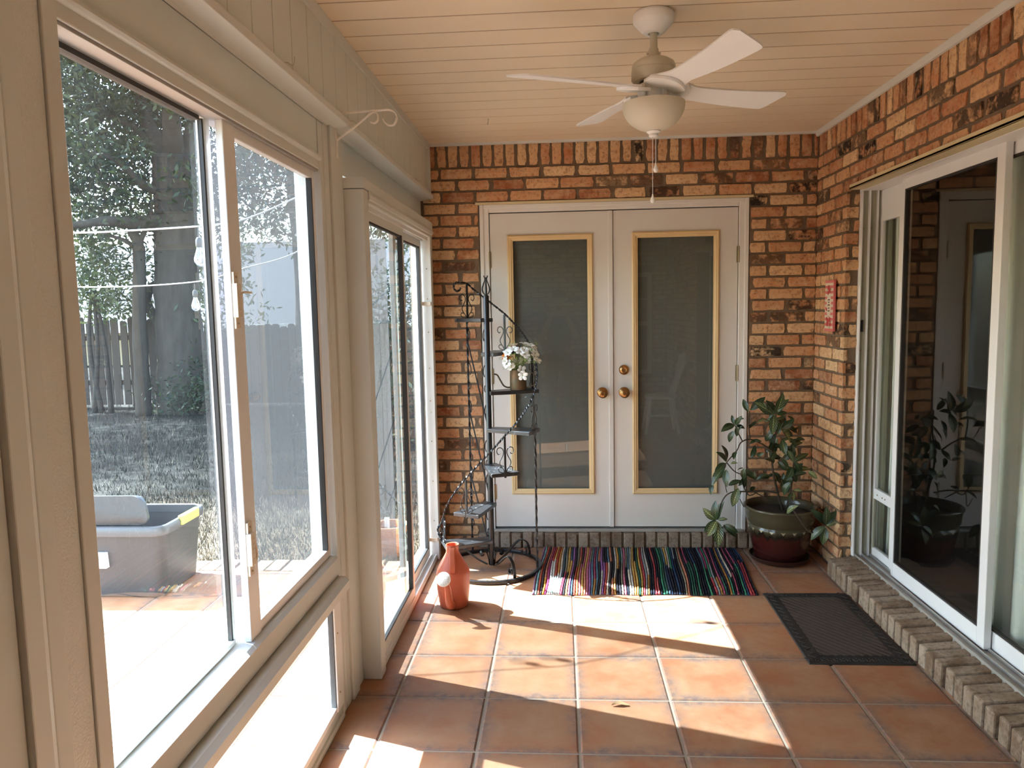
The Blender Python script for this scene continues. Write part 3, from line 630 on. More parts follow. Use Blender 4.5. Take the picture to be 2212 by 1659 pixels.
# ------------------------------------------------------------------ double doors in the back wall
mb = MB(); z0, z1 = 0.116, DT-0.012
for a, b in ((DL+0.004, DL+0.062), (DR-0.062, DR-0.004)): mb.box(a, b, -0.012, 0.08, z0-0.03, z1)
mb.box(DL+0.062, DR-0.062, -0.012, 0.08, 2.155, z1)
fr = struct(mb.build('trim_door_frame', 'trim_white', bevel=0.004), 'white frame of the double doors', 'door frame')
mb = MB()
for a, b in ((DL+0.004, DL+0.03), (DR-0.03, DR-0.004)): mb.box(a, b, -0.022, -0.012, z0-0.03, z1)
mb.box(DL+0.03, DR-0.03, -0.022, -0.012, z1-0.026, z1)
mb.build('brick_mould', 'trim_white', fr, bevel=0.004)
def leaf(name, x0, x1, gx0, gx1, label, knob_x, dead, hinge_x, astragal):
    gz0, gz1 = 0.345, 2.012; z0, z1 = 0.126, 2.149; mb = MB()
    A4 = [(x0, z0), (x1, z0), (x1, z1), (x0, z1)]; B4 = [(gx0+.02, gz0+.02), (gx1-.02, gz0+.02), (gx1-.02, gz1-.02), (gx0+.02, gz1-.02)]
    vs = [(a, y_, b) for y_ in (0.0, 0.045) for a, b in A4+B4]; fs = []
    for k in range(4):
        j = (k+1) % 4; fs += [(k, j, 4+j, 4+k), (8+j, 8+k, 12+k, 12+j), (j, k, 8+k, 8+j), (4+k, 4+j, 12+j, 12+k)]
    mb.add(vs, fs)
    o = struct(mb.build(name, 'door_white', bevel=0.002), label, 'door')
    # moulded pale yellow glazing frame, mitred
    mb = MB(); prof = [(0.0, 0.0), (0.0, -0.010), (0.008, -0.016), (0.016, -0.013), (0.022, -0.013), (0.028, -0.008), (0.036, -0.006), (0.036, 0.0)]
    cs = [(gx0, gz0, 1, 1), (gx1, gz0, -1, 1), (gx1, gz1, -1, -1), (gx0, gz1, 1, -1)]; vs = []; fs = []; n = len(prof)
    for cx, cz, sx, sz in cs:
        for d, yy in prof: vs.append((cx+sx*d, yy, cz+sz*d))
    for k in range(4):
        for i in range(n): j = (i+1) % n; q = (k+1) % 4; fs.append((k*n+i, k*n+j, q*n+j, q*n+i))
    mb.add(vs, fs); mb.build('glazing_frame', 'yellow_trim', o)
    mb = MB(); mb.box(gx0+0.02, gx1-0.02, 0.008, 0.012, gz0+0.02, gz1-0.02); mb.build('pane', 'glass_door', o)
    mb = MB(); mb.box(gx0+0.018, gx1-0.018, 0.034, 0.037, gz0+0.018, gz1-0.018); mb.build('shade', 'shade', o)
    for z, nm in ([(1.006, 'knob')] + ([(1.150, 'deadbolt')] if dead else [])):
        mb = MB(); A = Vector((0, -1, 0))
        if nm == 'knob': mb.lathe([(0.0, 0), (0.034, 0), (0.034, 0.005), (0.030, 0.010), (0.013, 0.014), (0.012, 0.030), (0.022, 0.036), (0.030, 0.046), (0.031, 0.056), (0.024, 0.064), (0.012, 0.066), (0.011, 0.063), (0.0, 0.063)], (knob_x, 0, z), 28, A)
        else: mb.lathe([(0.0, 0), (0.032, 0), (0.032, 0.006), (0.028, 0.014), (0.016, 0.020), (0.012, 0.019), (0.0, 0.019)], (knob_x, 0, z), 28, A)
        k = mb.build(nm, 'brass', o, True, org=(knob_x, 0, z)); mb2 = MB(); mb2.box(knob_x-0.0012, knob_x+0.0012, -0.068 if nm == 'knob' else -0.022, -0.06 if nm == 'knob' else -0.017, z-0.006, z+0.006); mb2.build('keyhole', 'gasket', k)
    for z in (0.36, 1.12, 1.86):
        mb = MB(); mb.tube([(hinge_x, -0.008, z-0.05), (hinge_x, -0.008, z+0.05)], 0.006, 10); mb.box(hinge_x-0.012, hinge_x+0.012, -0.004, 0.0, z-0.05, z+0.05)
        for q in (-0.018, 0.018): mb.tube([(hinge_x, -0.008, z+q-0.001), (hinge_x, -0.008, z+q+0.001)], 0.0066, 10)
        mb.build('hinge', 'hinge', o)
    if astragal:
        mb = MB(); mb.box(x1-0.028, x1+0.002, -0.012, 0.0, z0, z1); mb.build('astragal', 'door_white', o, bevel=0.004)
    return o
leaf('door_5', -0.439, 0.331, -0.330, 0.209, 'left leaf of the white double doors, behind the spiral stand', 0.262, False, -0.443, True)
leaf('door_6', 0.336, 1.106, 0.452, 0.992, 'right leaf of the white double doors with deadbolt', 0.400, True, 1.110, False)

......

(Direction)
The data above needs to be retyped exactly, with the images left out.

(Completed exercise)
The Blender Python script for this scene continues. Write part 3, from line 630 on. More parts follow. Use Blender 4.5. Take the picture to be 2212 by 1659 pixels.
# ------------------------------------------------------------------ double doors in the back wall
mb = MB(); z0, z1 = 0.116, DT-0.012
for a, b in ((DL+0.004, DL+0.062), (DR-0.062, DR-0.004)): mb.box(a, b, -0.012, 0.08, z0-0.03, z1)
mb.box(DL+0.062, DR-0.062, -0.012, 0.08, 2.155, z1)
fr = struct(mb.build('trim_door_frame', 'trim_white', bevel=0.004), 'white frame of the double doors', 'door frame')
mb = MB()
for a, b in ((DL+0.004, DL+0.03), (DR-0.03, DR-0.004)): mb.box(a, b, -0.022, -0.012, z0-0.03, z1)
mb.box(DL+0.03, DR-0.03, -0.022, -0.012, z1-0.026, z1)
mb.build('brick_mould', 'trim_white', fr, bevel=0.004)
def leaf(name, x0, x1, gx0, gx1, label, knob_x, dead, hinge_x, astragal):
    gz0, gz1 = 0.345, 2.012; z0, z1 = 0.126, 2.149; mb = MB()
    A4 = [(x0, z0), (x1, z0), (x1, z1), (x0, z1)]; B4 = [(gx0+.02, gz0+.02), (gx1-.02, gz0+.02), (gx1-.02, gz1-.02), (gx0+.02, gz1-.02)]
    vs = [(a, y_, b) for y_ in (0.0, 0.045) for a, b in A4+B4]; fs = []
    for k in range(4):
        j = (k+1) % 4; fs += [(k, j, 4+j, 4+k), (8+j, 8+k, 12+k, 12+j), (j, k, 8+k, 8+j), (4+k, 4+j, 12+j, 12+k)]
    mb.add(vs, fs)
    o = struct(mb.build(name, 'door_white', bevel=0.002), label, 'door')
    # moulded pale yellow glazing frame, mitred
    mb = MB(); prof = [(0.0, 0.0), (0.0, -0.010), (0.008, -0.016), (0.016, -0.013), (0.022, -0.013), (0.028, -0.008), (0.036, -0.006), (0.036, 0.0)]
    cs = [(gx0, gz0, 1, 1), (gx1, gz0, -1, 1), (gx1, gz1, -1, -1), (gx0, gz1, 1, -1)]; vs = []; fs = []; n = len(prof)
    for cx, cz, sx, sz in cs:
        for d, yy in prof: vs.append((cx+sx*d, yy, cz+sz*d))
    for k in range(4):
        for i in range(n): j = (i+1) % n; q = (k+1) % 4; fs.append((k*n+i, k*n+j, q*n+j, q*n+i))
    mb.add(vs, fs); mb.build('glazing_frame', 'yellow_trim', o)
    mb = MB(); mb.box(gx0+0.02, gx1-0.02, 0.008, 0.012, gz0+0.02, gz1-0.02); mb.build('pane', 'glass_door', o)
    mb = MB(); mb.box(gx0+0.018, gx1-0.018, 0.034, 0.037, gz0+0.018, gz1-0.018); mb.build('shade', 'shade', o)
    for z, nm in ([(1.006, 'knob')] + ([(1.150, 'deadbolt')] if dead else [])):
        mb = MB(); A = Vector((0, -1, 0))
        if nm == 'knob': mb.lathe([(0.0, 0), (0.034, 0), (0.034, 0.005), (0.030, 0.010), (0.013, 0.014), (0.012, 0.030), (0.022, 0.036), (0.030, 0.046), (0.031, 0.056), (0.024, 0.064), (0.012, 0.066), (0.011, 0.063), (0.0, 0.063)], (knob_x, 0, z), 28, A)
        else: mb.lathe([(0.0, 0), (0.032, 0), (0.032, 0.006), (0.028, 0.014), (0.016, 0.020), (0.012, 0.019), (0.0, 0.019)], (knob_x, 0, z), 28, A)
        k = mb.build(nm, 'brass', o, True, org=(knob_x, 0, z)); mb2 = MB(); mb2.box(knob_x-0.0012, knob_x+0.0012, -0.068 if nm == 'knob' else -0.022, -0.06 if nm == 'knob' else -0.017, z-0.006, z+0.006); mb2.build('keyhole', 'gasket', k)
    for z in (0.36, 1.12, 1.86):
        mb = MB(); mb.tube([(hinge_x, -0.008, z-0.05), (hinge_x, -0.008, z+0.05)], 0.006, 10); mb.box(hinge_x-0.012, hinge_x+0.012, -0.004, 0.0, z-0.05, z+0.05)
        for q in (-0.018, 0.018): mb.tube([(hinge_x, -0.008, z+q-0.001), (hinge_x, -0.008, z+q+0.001)], 0.0066, 10)
        mb.build('hinge', 'hinge', o)
    if astragal:
        mb = MB(); mb.box(x1-0.028, x1+0.002, -0.012, 0.0, z0, z1); mb.build('astragal', 'door_white', o, bevel=0.004)
    return o
leaf('door_5', -0.439, 0.331, -0.330, 0.209, 'left leaf of the white double doors, behind the spiral stand', 0.262, False, -0.443, True)
leaf('door_6', 0.336, 1.106, 0.452, 0.992, 'right leaf of the white double doors with deadbolt', 0.400, True, 1.110, False)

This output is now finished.